Monday, September 04, 2006

New Feature #2: Saint of the Week

Second new feature: Every Monday I will post the life of an Orthodox Saint celebrated around this time. I am starting with Fr. Seraphim Rose. This will necessarily be a condensed biography. For a mich more rich study of Fr. Seraphim's life, works, and teachings see the biography written by Fr. Damascene Christensen, Fr. Seraphim Rose: His Life and Works.

Fr. Seraphim Rose, commemorated Sept. 2/August 21

Fr. Seraphim is not a canonized saint, but many Orthodox consider him one, particularly in Russia and Serbia. He is widely known as "Blessed" Seraphim Rose, but I prefer to call him Fr. Seraphim. I do consider him a modern-day saint.

Fr. Seraphim was born Eugene Rose in San Diego, California. His parents were Protestant and as a young man Eugene had little real contact with the church. As a college student he studied Buddhism and other eastern philosophies. He was a brilliant scholar, excelling in the study of Chinese. Eugene's friend, Jon Gregerson, introduced him to the Russian Orthodox church at a time when Eugene was beginning to move towards Christianity. He was chrismated in 1962.

Eugene and his friend Gleb Podmoshenky opened a bookstore next to the Russian cathedral in San Francisco. With the blessing and encouragement of St. (then Archbishop) John Maximovitch they began the labor of publishing a magazine which they called the "Orthodox Word". Gradually a brotherhood of like-minded young men grew up around the bookstore and in 1968 Eugene, Gleb, and others left the city to go to the wilderness of northern California. They bought land in Platina and began to develop a monastic life as the St. Herman of Alaska Brotherhood. St. Herman is one of the earliest American Orthodox Saints. Two years later Eugene and Gleb were tonsured monks. Eugene became Fr. Seraphim and Gleb became Fr. Herman after St. Herman of Alaska.

The monastery continued to publish the Orthodox Word as well as books and pamphlets written by Fr. Seraphim and translations of texts. One of the most important books they published was Russia's Catacomb Saints which documented the struggles of Orthodox Christians within Communist Russia. The book was edited by Fr. Seraphim from a manuscript given to them by I.M. Andreyev. After Fr. Seraphim's death in 1982, more of his writings were published and today practically every Christian bookstore and church library has his writings in translation.

Fr. Seraphim died on Sept. 2, 1982 at 48. His body did not experience rigor mortis and some say that they smelled roses when they were by him.

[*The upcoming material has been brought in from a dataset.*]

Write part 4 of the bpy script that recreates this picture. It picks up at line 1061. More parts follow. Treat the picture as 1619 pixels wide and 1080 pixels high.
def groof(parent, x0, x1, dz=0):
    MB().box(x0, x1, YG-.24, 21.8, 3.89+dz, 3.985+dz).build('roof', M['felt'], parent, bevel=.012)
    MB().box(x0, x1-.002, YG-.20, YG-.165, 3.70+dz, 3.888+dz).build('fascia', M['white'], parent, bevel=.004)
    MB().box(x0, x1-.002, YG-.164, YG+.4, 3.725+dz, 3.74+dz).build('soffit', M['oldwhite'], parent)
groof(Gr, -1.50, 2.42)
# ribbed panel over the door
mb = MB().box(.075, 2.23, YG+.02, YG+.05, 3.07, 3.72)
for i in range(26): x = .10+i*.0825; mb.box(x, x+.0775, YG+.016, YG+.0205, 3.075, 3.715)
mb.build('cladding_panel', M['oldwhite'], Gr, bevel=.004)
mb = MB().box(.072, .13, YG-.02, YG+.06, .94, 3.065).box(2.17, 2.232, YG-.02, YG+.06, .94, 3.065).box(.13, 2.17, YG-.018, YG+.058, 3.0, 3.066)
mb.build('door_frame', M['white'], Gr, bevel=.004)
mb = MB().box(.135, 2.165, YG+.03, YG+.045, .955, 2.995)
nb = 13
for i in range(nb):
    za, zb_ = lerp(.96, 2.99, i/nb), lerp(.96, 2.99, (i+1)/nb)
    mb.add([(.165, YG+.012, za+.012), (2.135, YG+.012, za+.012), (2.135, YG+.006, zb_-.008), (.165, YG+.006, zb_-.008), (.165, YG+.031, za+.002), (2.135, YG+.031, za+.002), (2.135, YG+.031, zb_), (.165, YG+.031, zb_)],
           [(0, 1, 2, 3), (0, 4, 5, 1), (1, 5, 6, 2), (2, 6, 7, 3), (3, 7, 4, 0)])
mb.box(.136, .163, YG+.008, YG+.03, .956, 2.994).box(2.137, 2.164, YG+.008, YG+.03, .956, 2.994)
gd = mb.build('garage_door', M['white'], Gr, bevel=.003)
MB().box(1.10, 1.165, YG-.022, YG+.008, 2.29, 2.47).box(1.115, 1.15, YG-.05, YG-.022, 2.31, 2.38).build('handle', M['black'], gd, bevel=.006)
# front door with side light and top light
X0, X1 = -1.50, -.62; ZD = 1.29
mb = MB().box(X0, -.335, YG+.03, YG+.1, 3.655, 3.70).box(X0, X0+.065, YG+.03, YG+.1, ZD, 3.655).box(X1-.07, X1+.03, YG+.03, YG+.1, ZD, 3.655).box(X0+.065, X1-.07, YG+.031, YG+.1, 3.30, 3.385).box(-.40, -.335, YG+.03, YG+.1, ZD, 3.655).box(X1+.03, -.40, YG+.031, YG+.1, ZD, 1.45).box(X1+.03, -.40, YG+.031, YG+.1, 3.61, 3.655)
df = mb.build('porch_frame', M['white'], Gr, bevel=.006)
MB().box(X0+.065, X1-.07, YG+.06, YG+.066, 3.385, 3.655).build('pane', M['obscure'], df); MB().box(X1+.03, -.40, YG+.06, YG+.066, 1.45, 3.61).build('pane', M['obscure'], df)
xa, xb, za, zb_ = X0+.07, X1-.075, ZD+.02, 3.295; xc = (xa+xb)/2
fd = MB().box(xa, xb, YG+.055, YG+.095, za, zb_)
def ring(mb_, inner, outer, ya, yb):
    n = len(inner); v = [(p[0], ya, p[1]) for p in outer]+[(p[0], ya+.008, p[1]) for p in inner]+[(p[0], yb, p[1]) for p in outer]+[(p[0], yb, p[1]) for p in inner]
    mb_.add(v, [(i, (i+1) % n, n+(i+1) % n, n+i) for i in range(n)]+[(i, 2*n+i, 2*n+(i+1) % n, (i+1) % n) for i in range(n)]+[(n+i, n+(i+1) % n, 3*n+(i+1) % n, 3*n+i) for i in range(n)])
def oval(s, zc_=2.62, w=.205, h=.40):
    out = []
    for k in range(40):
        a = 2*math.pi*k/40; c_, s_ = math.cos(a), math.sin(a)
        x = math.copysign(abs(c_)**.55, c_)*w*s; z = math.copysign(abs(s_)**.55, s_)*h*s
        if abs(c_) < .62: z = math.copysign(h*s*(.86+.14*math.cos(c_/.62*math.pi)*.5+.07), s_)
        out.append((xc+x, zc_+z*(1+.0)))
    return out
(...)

Fr. Seraphim is a witness to the fact that an American brought up in a normal household can attain the heights of Orthodoxy and indeed can be a major contributor to its preservation. Fr. Seraphim Rose is one of the most important figures in the rebirth of Russian Orthodoxy. But beyond that he is an inspiration for each and every one of us. We must study his writings and keep his sayings alive in our hearts. "Today in Russia, tomorrow in America." "It is later than you think; hasten then to do the will of God."

Holy Fr. Seraphim, pray to God for us!